At first, people were a little skeptical about our new paper. Chicago, I found, had a perceptible second-city syndrome. People would say to me, "I think I like it, but if it's so good, why didn't you do it in New York?"

So progress was a little slow until we broke a big story on Sears' 10-year merchandising plans. Newsweek did a story on us calling us "the cheeky young offspring of Advertising Age."

This year also marks the 40th anniversary of when we bought Modern Healthcare. Modern Healthcare became one of our publications because McGraw-Hill had given up on it and wanted to give it to us for free. But since McGraw-Hill was such a good advertiser, we offered $200,000, which the magazine was happy to accept. We changed the emphasis of Modern Healthcare to the business side of running healthcare institutions, and that gave us a distinctive point of view.

So many great people have contributed to our success.
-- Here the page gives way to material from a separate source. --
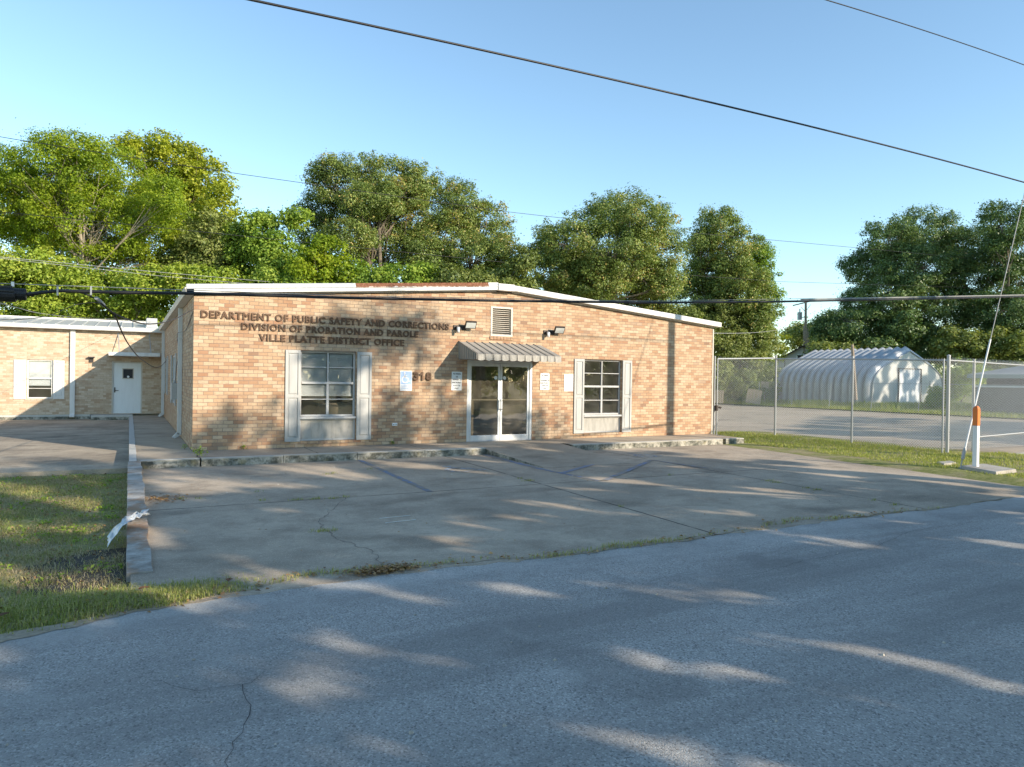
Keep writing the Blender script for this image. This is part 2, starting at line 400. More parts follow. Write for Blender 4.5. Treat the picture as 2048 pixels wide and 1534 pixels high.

In writing about one of them, Charlie Groomes, Sid Bernstein stated that Charlie helped solve difficult, unusual or frustrating problems "always in a manner which ultimately enhanced the company's reputation -- so forcefully and carefully nurtured by founder G.D. Crain Jr. -- for fairness, thoughtfulness, good citizenship, and devotion to a higher order of journalistic endeavor."

That's the legacy, nourished by people who cared deeply about what they were helping to create, that has endured for 100 years.

And I'm betting we have what it takes to burnish that legacy for at least another 100 years. Chris and KC, my brother Keith's sons, are playing important roles in the business as exec VPs. My daughter Cindi serves on our board of directors, and my granddaughter Candace has just been promoted to senior events manager at Ad Age.

Thanks to all of you for your support, and we pledge to work hard to continue to be worthy of it.